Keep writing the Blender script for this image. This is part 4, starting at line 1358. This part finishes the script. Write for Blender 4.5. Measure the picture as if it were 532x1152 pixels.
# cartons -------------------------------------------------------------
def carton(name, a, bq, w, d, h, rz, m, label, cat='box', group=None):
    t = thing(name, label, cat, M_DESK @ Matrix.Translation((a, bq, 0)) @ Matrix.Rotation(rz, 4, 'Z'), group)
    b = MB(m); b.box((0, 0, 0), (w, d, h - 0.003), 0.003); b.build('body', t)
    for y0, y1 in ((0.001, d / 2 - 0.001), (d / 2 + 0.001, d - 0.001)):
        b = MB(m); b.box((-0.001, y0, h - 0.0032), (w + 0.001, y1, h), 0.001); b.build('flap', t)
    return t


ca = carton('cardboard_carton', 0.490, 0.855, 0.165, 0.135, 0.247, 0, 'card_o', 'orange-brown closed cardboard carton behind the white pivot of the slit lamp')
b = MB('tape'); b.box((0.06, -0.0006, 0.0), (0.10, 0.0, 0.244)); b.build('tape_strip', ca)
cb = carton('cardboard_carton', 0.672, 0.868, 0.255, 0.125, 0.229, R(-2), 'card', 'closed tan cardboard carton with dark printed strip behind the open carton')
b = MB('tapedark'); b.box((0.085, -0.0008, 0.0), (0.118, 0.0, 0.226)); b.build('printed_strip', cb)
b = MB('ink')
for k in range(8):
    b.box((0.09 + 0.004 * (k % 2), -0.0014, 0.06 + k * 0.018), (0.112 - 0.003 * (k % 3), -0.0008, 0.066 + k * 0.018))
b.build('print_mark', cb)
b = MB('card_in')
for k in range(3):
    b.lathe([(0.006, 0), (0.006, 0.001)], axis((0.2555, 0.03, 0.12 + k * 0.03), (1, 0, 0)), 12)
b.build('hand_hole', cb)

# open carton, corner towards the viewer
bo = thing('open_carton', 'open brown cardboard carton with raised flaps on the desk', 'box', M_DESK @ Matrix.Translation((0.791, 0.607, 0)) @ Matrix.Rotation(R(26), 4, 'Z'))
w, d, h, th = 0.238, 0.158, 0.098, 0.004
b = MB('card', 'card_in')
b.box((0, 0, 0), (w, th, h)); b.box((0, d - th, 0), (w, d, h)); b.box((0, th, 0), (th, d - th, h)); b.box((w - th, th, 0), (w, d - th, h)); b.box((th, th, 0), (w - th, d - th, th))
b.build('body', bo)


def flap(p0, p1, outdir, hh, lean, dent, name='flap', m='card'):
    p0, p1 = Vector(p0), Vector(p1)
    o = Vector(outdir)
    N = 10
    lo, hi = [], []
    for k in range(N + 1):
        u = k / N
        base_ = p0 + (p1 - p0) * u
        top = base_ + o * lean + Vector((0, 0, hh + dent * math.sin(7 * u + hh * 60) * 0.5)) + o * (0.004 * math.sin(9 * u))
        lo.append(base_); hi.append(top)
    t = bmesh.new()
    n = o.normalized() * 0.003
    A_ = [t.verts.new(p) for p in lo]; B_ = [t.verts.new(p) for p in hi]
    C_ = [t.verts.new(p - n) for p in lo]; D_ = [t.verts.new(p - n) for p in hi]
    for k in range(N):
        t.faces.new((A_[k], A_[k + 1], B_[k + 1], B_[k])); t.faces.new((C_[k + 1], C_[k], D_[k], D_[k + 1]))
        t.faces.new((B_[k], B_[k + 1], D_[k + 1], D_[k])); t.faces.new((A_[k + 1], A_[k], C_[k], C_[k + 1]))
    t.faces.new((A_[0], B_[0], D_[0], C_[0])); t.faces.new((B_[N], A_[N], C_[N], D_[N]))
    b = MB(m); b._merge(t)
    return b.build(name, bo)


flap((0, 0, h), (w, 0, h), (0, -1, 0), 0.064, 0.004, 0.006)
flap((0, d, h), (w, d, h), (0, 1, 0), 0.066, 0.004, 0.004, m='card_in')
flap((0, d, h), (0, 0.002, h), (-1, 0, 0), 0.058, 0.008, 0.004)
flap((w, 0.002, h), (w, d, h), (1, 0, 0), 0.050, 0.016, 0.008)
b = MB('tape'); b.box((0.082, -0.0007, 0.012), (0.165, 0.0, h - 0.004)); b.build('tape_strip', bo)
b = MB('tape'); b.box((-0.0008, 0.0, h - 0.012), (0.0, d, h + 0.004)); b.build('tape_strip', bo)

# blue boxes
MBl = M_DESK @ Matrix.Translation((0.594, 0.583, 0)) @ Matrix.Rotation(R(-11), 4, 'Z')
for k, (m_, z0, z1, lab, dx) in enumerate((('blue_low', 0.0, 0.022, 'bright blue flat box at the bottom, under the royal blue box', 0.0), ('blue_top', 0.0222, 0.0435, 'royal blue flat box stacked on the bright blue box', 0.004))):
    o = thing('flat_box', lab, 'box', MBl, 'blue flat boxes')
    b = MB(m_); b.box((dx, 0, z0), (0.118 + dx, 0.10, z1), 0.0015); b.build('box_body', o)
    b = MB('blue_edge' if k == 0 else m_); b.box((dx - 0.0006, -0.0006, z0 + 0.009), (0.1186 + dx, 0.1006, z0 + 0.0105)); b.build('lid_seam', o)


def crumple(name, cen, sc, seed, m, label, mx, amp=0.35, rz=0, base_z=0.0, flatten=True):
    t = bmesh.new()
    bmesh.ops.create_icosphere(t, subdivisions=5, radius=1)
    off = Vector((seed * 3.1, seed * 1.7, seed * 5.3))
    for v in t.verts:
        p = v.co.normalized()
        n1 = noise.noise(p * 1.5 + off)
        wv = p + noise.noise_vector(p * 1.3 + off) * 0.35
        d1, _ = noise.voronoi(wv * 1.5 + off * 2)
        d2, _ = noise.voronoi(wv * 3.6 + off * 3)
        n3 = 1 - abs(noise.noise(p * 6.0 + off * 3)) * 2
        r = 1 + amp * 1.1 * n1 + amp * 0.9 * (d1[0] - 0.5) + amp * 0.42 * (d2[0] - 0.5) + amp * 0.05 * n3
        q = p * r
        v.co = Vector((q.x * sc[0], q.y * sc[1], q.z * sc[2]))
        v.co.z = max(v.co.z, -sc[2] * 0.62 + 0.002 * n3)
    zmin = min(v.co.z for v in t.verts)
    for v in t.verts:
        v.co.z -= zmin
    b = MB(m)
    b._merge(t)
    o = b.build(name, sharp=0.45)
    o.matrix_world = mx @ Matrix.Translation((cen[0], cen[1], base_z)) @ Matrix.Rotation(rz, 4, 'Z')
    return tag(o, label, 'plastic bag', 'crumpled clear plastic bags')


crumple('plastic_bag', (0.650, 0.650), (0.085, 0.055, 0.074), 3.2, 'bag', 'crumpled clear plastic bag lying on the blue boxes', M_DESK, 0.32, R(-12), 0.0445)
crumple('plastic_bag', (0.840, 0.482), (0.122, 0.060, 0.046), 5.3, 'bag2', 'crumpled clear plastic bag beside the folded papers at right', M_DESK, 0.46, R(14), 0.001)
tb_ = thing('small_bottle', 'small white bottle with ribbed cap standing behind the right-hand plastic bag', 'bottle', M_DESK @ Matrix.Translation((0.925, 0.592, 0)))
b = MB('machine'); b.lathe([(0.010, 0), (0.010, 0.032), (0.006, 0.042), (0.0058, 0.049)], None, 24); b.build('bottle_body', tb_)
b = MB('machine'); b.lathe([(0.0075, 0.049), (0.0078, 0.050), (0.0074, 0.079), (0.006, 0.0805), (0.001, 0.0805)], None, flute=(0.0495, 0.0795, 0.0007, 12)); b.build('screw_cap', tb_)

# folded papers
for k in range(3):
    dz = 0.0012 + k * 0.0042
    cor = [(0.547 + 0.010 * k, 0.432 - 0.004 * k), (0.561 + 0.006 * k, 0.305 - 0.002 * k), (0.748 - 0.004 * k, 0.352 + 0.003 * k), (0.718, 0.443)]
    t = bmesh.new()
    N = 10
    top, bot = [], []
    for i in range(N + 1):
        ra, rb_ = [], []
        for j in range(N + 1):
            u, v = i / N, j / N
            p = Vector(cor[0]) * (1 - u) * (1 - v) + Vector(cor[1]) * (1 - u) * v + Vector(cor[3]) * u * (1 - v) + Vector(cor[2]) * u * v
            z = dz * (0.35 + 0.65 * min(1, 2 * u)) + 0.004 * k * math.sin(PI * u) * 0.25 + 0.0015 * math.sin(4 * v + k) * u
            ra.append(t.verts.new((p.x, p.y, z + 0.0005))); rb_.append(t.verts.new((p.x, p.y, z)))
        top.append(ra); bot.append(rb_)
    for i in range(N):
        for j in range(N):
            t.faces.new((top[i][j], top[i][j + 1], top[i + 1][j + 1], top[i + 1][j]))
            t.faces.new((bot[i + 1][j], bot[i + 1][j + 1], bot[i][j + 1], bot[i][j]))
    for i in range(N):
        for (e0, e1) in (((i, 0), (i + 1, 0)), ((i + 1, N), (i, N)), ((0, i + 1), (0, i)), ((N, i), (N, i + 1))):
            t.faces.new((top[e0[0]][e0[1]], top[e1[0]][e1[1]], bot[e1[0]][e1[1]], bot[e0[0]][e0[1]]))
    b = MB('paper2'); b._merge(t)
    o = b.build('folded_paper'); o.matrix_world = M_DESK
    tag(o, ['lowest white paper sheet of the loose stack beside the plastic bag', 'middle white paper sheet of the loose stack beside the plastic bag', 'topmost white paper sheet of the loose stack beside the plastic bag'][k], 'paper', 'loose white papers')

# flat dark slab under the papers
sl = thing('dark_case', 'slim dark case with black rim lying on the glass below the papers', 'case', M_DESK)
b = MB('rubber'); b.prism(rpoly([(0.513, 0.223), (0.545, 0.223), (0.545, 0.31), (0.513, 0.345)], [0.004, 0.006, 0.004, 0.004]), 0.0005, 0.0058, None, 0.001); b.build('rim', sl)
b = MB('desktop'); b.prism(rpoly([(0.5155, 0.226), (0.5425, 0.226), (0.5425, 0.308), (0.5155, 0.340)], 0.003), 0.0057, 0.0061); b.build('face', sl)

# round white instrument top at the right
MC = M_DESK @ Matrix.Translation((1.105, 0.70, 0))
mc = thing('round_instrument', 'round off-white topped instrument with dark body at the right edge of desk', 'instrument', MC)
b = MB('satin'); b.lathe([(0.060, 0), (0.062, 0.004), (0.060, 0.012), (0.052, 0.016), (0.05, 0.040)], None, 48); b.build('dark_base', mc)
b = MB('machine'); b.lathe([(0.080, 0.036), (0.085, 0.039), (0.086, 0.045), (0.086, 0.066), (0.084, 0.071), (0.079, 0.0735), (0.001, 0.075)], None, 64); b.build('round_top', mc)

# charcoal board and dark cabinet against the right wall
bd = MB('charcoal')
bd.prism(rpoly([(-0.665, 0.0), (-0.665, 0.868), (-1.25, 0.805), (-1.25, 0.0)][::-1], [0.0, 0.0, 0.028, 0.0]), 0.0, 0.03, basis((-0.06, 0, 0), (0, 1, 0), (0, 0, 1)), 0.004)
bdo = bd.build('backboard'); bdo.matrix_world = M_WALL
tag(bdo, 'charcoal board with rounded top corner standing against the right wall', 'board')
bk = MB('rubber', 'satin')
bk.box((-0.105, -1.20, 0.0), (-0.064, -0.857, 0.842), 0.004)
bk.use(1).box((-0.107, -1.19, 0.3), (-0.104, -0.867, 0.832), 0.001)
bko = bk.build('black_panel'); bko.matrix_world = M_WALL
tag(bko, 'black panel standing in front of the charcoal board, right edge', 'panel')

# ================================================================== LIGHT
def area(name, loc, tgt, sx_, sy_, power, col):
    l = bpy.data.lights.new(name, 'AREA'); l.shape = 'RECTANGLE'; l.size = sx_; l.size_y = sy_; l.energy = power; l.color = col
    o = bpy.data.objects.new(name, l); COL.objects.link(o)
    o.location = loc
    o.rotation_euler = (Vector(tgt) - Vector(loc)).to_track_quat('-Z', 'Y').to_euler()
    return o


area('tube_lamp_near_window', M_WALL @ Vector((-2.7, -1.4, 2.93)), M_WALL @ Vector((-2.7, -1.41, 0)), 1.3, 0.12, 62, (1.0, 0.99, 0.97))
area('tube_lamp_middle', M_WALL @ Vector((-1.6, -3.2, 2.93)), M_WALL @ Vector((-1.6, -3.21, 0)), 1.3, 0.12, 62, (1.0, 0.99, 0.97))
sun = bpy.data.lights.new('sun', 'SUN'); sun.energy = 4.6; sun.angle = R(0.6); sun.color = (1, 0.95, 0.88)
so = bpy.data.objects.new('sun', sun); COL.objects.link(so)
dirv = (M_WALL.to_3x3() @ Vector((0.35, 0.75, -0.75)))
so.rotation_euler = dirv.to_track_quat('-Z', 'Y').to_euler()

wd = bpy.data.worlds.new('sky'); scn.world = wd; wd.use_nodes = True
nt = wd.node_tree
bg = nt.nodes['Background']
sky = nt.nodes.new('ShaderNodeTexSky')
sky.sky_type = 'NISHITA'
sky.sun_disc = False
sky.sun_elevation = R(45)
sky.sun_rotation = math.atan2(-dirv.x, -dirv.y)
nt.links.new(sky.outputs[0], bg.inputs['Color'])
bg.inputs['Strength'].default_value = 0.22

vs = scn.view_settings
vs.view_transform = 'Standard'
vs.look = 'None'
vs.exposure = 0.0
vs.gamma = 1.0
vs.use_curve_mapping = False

**********

Task instructions →
Begin with the first line of the data above and, please, print each line exactly until you have printed the line containing "b.build('body', bo)"; print nothing else.

The output →
Keep writing the Blender script for this image. This is part 4, starting at line 1358. This part finishes the script. Write for Blender 4.5. Measure the picture as if it were 532x1152 pixels.
# cartons -------------------------------------------------------------
def carton(name, a, bq, w, d, h, rz, m, label, cat='box', group=None):
    t = thing(name, label, cat, M_DESK @ Matrix.Translation((a, bq, 0)) @ Matrix.Rotation(rz, 4, 'Z'), group)
    b = MB(m); b.box((0, 0, 0), (w, d, h - 0.003), 0.003); b.build('body', t)
    for y0, y1 in ((0.001, d / 2 - 0.001), (d / 2 + 0.001, d - 0.001)):
        b = MB(m); b.box((-0.001, y0, h - 0.0032), (w + 0.001, y1, h), 0.001); b.build('flap', t)
    return t


ca = carton('cardboard_carton', 0.490, 0.855, 0.165, 0.135, 0.247, 0, 'card_o', 'orange-brown closed cardboard carton behind the white pivot of the slit lamp')
b = MB('tape'); b.box((0.06, -0.0006, 0.0), (0.10, 0.0, 0.244)); b.build('tape_strip', ca)
cb = carton('cardboard_carton', 0.672, 0.868, 0.255, 0.125, 0.229, R(-2), 'card', 'closed tan cardboard carton with dark printed strip behind the open carton')
b = MB('tapedark'); b.box((0.085, -0.0008, 0.0), (0.118, 0.0, 0.226)); b.build('printed_strip', cb)
b = MB('ink')
for k in range(8):
    b.box((0.09 + 0.004 * (k % 2), -0.0014, 0.06 + k * 0.018), (0.112 - 0.003 * (k % 3), -0.0008, 0.066 + k * 0.018))
b.build('print_mark', cb)
b = MB('card_in')
for k in range(3):
    b.lathe([(0.006, 0), (0.006, 0.001)], axis((0.2555, 0.03, 0.12 + k * 0.03), (1, 0, 0)), 12)
b.build('hand_hole', cb)

# open carton, corner towards the viewer
bo = thing('open_carton', 'open brown cardboard carton with raised flaps on the desk', 'box', M_DESK @ Matrix.Translation((0.791, 0.607, 0)) @ Matrix.Rotation(R(26), 4, 'Z'))
w, d, h, th = 0.238, 0.158, 0.098, 0.004
b = MB('card', 'card_in')
b.box((0, 0, 0), (w, th, h)); b.box((0, d - th, 0), (w, d, h)); b.box((0, th, 0), (th, d - th, h)); b.box((w - th, th, 0), (w, d - th, h)); b.box((th, th, 0), (w - th, d - th, th))
b.build('body', bo)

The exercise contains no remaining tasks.